# EXERCISE DESCRIPTION
Where the word "scene" occurs in a line, return that line.

# RECORDS SUPPLIED
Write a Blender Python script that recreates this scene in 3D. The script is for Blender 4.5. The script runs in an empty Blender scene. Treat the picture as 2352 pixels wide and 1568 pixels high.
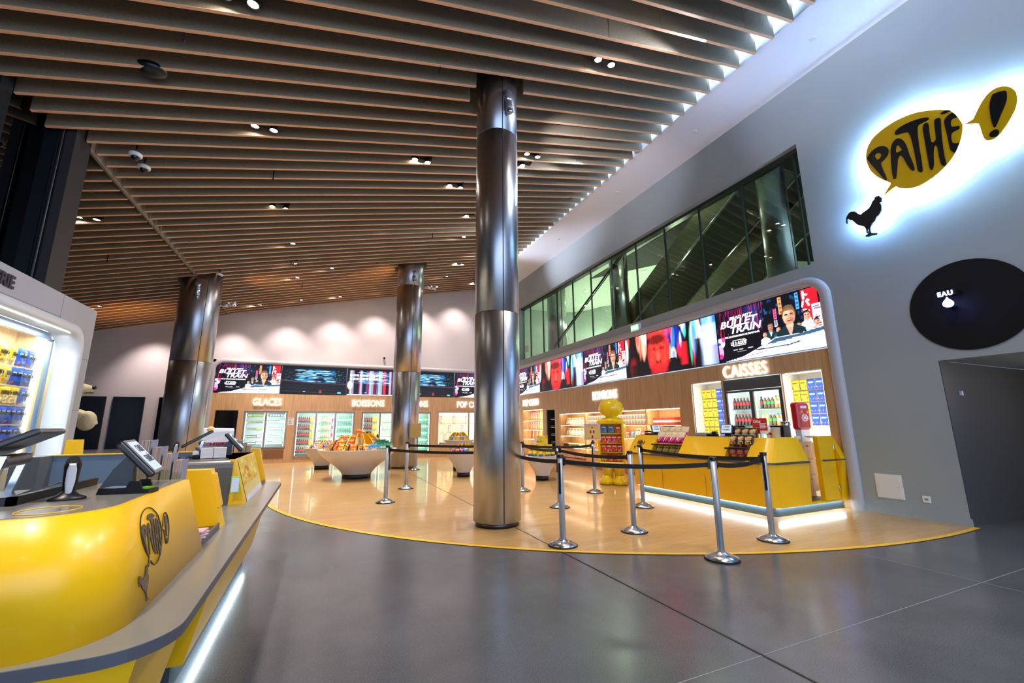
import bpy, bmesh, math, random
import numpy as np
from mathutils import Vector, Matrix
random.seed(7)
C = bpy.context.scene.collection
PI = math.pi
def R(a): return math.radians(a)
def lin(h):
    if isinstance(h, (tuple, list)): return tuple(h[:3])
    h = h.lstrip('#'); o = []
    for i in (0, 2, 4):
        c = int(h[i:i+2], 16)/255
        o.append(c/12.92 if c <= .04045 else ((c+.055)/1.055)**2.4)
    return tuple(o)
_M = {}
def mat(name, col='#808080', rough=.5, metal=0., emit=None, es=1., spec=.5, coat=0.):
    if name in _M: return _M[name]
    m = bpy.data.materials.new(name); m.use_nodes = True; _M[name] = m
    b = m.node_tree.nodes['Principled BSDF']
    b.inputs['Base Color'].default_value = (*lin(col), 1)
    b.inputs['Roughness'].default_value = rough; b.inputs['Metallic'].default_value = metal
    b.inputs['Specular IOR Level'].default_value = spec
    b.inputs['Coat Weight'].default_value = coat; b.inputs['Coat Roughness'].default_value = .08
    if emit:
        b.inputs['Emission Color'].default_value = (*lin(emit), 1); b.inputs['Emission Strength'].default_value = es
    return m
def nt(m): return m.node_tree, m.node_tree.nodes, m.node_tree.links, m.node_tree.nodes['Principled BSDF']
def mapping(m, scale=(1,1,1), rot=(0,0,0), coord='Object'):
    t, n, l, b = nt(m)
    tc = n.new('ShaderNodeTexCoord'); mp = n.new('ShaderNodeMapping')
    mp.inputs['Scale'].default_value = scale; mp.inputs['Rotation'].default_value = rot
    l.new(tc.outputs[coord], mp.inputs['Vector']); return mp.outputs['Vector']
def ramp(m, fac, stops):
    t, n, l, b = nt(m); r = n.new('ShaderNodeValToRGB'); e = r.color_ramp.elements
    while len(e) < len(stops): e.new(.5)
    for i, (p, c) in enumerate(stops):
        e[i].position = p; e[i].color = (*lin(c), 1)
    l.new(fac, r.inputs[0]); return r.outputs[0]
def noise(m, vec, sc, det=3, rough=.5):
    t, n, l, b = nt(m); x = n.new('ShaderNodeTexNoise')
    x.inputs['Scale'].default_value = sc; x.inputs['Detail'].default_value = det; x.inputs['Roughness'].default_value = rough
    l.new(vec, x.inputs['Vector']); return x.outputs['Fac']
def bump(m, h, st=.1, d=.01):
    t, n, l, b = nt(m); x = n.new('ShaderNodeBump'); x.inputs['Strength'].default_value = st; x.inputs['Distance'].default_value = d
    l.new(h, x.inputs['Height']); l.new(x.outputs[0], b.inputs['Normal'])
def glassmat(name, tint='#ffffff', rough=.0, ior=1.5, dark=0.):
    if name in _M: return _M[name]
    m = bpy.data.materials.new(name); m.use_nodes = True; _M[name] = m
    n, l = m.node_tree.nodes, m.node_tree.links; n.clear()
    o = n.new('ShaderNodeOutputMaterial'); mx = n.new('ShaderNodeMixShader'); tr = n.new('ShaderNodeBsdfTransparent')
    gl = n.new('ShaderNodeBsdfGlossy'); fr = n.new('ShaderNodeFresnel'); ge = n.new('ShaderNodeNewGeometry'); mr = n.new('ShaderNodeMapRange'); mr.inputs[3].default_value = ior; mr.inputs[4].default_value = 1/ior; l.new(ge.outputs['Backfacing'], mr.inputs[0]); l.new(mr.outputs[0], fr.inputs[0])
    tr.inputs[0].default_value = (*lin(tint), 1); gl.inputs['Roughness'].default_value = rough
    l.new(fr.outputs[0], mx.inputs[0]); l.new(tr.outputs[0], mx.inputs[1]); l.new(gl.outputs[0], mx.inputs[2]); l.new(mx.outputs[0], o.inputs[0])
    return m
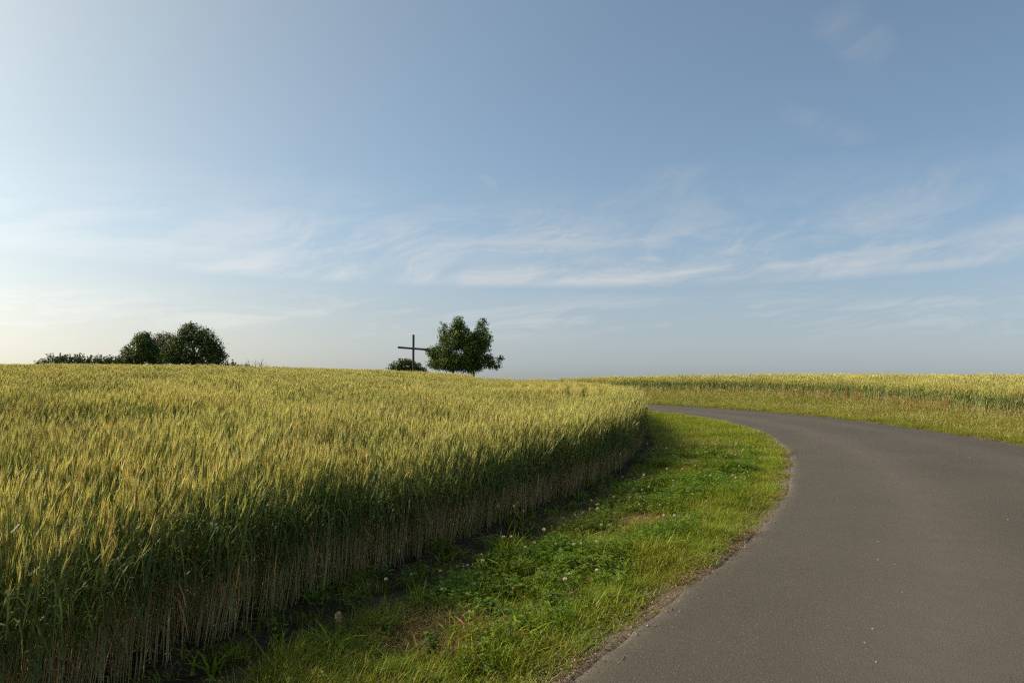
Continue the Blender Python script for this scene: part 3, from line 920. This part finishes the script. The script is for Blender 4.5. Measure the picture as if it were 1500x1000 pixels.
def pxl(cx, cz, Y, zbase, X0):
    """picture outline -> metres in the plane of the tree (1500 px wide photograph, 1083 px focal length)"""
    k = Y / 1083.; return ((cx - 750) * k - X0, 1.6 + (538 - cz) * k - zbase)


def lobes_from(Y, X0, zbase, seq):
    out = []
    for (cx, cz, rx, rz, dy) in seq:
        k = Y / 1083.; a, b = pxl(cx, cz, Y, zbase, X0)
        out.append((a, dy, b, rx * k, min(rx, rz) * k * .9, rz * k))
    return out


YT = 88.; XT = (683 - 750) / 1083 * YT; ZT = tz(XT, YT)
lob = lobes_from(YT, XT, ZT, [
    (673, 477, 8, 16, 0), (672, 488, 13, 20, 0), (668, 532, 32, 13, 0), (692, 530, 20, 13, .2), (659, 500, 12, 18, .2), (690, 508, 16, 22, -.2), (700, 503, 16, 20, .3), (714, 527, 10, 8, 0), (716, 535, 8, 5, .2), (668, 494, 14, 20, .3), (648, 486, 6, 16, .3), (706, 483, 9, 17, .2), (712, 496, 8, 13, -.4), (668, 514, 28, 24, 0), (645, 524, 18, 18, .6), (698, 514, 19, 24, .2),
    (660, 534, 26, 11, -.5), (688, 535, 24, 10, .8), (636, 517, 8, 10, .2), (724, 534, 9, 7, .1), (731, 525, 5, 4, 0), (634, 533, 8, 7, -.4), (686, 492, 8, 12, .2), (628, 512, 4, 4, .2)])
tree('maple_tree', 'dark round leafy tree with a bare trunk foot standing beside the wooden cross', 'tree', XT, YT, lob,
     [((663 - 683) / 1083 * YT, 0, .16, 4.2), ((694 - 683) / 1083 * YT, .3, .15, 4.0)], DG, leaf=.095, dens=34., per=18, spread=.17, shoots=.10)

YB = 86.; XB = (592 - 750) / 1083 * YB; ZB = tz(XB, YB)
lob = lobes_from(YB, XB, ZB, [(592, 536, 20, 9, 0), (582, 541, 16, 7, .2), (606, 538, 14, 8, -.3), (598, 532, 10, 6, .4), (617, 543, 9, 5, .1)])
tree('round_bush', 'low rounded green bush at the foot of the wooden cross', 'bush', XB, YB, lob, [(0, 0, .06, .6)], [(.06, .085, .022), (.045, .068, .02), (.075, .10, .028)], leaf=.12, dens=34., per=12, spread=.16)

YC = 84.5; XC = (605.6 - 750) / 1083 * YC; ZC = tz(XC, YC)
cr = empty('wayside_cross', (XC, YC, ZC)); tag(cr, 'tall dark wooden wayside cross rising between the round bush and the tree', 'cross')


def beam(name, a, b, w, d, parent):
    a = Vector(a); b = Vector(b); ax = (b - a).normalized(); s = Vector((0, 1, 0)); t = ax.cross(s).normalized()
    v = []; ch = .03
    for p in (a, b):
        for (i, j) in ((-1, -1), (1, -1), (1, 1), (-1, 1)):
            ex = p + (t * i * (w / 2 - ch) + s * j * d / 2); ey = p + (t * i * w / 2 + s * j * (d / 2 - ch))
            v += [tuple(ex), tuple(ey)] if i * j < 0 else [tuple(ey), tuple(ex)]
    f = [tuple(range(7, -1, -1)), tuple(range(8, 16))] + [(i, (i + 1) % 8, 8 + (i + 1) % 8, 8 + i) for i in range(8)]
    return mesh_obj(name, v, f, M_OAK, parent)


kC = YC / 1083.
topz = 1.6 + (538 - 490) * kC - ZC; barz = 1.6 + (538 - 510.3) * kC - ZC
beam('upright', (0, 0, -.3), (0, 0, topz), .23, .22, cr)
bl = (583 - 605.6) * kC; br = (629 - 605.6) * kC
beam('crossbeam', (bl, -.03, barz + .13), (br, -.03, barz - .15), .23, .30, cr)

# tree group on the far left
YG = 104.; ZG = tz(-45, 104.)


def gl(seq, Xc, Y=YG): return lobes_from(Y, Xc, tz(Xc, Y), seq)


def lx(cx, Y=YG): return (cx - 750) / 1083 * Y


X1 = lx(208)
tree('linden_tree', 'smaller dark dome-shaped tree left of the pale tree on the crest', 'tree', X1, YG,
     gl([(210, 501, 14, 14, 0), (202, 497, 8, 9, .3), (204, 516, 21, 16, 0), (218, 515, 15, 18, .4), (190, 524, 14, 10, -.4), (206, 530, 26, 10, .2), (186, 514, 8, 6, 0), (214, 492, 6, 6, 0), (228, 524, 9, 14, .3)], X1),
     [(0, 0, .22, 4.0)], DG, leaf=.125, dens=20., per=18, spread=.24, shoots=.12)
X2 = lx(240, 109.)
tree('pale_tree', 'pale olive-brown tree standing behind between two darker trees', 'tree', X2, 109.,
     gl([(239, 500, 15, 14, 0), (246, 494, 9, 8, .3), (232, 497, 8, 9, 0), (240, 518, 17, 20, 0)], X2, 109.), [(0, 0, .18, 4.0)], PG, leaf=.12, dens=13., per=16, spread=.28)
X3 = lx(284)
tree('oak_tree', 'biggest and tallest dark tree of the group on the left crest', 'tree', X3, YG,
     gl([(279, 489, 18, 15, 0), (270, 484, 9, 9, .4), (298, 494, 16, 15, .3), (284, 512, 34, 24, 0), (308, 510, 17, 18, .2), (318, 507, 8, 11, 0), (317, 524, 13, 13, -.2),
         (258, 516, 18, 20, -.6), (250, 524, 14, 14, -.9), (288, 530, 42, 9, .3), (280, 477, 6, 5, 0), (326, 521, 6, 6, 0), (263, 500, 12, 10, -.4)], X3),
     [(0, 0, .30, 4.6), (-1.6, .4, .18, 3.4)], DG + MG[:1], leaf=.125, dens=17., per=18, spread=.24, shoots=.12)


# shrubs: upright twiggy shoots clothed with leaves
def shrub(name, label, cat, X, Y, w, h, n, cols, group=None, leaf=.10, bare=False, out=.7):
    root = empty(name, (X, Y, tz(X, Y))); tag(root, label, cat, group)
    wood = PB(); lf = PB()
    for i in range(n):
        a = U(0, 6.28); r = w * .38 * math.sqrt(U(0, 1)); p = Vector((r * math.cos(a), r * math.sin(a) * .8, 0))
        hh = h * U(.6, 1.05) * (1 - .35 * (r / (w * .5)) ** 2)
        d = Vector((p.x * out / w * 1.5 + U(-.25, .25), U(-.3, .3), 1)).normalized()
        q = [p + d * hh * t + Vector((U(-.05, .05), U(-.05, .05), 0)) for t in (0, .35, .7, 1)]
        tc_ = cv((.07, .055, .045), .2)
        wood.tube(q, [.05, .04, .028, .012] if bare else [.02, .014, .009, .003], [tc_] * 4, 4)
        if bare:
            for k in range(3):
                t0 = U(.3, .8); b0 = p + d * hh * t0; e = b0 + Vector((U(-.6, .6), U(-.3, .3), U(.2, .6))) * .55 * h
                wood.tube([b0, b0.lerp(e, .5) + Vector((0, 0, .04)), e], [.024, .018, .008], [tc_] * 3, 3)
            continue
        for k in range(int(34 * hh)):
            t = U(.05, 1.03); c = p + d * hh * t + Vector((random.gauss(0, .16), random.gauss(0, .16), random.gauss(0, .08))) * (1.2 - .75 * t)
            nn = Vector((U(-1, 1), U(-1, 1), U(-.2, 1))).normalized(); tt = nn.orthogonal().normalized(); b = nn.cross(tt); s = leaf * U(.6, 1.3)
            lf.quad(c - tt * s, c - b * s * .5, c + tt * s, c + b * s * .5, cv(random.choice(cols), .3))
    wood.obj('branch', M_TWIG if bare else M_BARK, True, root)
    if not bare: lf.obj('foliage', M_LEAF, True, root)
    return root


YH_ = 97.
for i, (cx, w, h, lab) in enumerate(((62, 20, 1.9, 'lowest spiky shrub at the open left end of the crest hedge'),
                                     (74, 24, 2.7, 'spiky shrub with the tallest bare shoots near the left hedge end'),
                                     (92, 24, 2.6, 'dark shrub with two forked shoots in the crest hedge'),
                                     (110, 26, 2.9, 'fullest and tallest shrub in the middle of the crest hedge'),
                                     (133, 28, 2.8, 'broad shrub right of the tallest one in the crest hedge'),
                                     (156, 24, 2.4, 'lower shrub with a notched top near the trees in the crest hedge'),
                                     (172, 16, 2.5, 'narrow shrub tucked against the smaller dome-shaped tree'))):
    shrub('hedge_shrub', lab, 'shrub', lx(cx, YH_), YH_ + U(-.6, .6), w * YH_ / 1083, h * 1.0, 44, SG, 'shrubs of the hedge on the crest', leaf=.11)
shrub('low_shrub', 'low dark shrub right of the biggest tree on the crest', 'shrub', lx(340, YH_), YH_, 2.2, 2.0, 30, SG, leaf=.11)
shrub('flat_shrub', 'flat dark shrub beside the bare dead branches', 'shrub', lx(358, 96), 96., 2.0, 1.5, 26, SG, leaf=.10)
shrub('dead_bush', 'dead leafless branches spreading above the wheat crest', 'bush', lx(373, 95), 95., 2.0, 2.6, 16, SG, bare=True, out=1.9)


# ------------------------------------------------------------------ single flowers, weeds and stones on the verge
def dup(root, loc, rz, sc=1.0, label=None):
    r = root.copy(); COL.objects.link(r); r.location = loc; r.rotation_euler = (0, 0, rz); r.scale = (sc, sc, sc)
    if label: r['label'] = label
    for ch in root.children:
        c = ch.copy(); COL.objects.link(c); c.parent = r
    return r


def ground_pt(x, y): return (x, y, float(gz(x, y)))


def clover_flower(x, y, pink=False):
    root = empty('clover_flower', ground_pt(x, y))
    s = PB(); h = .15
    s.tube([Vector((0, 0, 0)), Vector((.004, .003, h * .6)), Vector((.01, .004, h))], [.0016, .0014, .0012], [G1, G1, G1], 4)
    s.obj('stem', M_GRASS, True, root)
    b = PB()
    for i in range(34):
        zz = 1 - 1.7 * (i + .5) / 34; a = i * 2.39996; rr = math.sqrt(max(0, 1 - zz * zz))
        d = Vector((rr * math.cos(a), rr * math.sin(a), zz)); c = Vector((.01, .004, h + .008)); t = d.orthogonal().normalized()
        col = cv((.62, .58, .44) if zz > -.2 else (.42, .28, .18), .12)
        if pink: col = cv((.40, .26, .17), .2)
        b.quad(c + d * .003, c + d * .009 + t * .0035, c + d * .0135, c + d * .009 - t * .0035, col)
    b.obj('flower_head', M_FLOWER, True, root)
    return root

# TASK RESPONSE
Write a Blender Python script that recreates this scene in 3D. The script is for Blender 4.5. The script runs in an empty Blender scene. Treat the picture as 2352 pixels wide and 1568 pixels high.
C = bpy.context.scene.collection
Continue the Blender Python script for this scene: part 3, from line 920. This part finishes the script. The script is for Blender 4.5. Measure the picture as if it were 1500x1000 pixels.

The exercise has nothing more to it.